You hurt my head again.

I'm sorry your head hurts. I do try to avoid that. I'm very careful about clipping the points to which I'm responding, for example, and almost always careful about not straying from the point or at least using parentheses when I do. I always explain myself when asked. And I'm pretty good at remembering to acknowledge made points. If there's anything else I could be doing to ease your pain, I will try to accommodate it. <g>



To: Steve Lokness who wrote (63529)5/5/2008 6:51:20 PM
From: Sam  Read Replies (4) | Respond to of 542353
 
And if you think anyone out there is suggesting that " GW [is] the be all [to] end all", I think you would be wrong. How do you ever end up at that conclusion?

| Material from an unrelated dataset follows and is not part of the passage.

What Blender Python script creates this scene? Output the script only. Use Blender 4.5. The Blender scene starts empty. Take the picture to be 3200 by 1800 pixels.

Well, Steve and Karen, I have to say that Karen is not totally wrong about that. I have studied it for the past year or so (since the last IPCC report came out) as best as I can do it part time and more or less on my own (though not totally so), and have come to tentative conclusion that GW (more properly speaking "climate change") in fact is "the be all [to] end all" phenomenon, at least potentially so. I posted an article a few weeks ago that at least partially explains why I think that:
Message 24521947

I agree that it sounds loony to claim it, and it took me awhile to accept the possibility that at least the beginnings of the really serious consequences could well occur in the lifetimes of a lot of people now alive, but--so it is. Climate is so fundamental to how we live that if there are radical changes in it, it really isn't all that surprising that there will be radical changes in how we live.

A nice brief, beginners history of how scientists came to our current understanding of the phenomenon is here:
aip.org
A longer and more complicated--but for me, more satisfying--account is here:
aip.org

These essays are written by Spencer Weart, whose biography is:
SPENCER R. WEART is Director of the Center for History of Physics of the American Institute of Physics (AIP) in College Park, Maryland, USA. Originally trained as a physicist, he is now a noted historian specializing in the history of modern physics and geophysics.

In case you think he is just webnut, his book, The Discovery of Global Warming, on which the above essays (and the others that are on his website) is published by Harvard University Press:
hup.harvard.edu

I know it goes against our necessary belief that the sun will rise in the east tomorrow, just as it always has, to think that basic processes on which we depend will radically change in the not too distant future, and even more so that collective human actions could actually cause (or "force," to use the climatologists' jargon) this to happen, but ... so it appears to be.

As for the question of whether it's too late to do anything about it--that is a subject of some controversy. It is fairly clear, though, that positive feedbacks being what they are, if it isn't too late now, it will probably be too late sometime within the next couple of decades. It doesn't mean that every species, or even every human, will die off, but it will mean a great many species will simply disappear, unable to adapt, and the human population problem will be solved for quite awhile. Human ingenuity being what it is, some humans will likely survive even under terrible conditions, but it may well become a "Mad Max" world. Our collective hubris will once again lead to disaster. The greater the hubris, the greater the disaster, and ours is so great that we don't even know that we have it anymore.

Such are my cheery thoughts for the evening.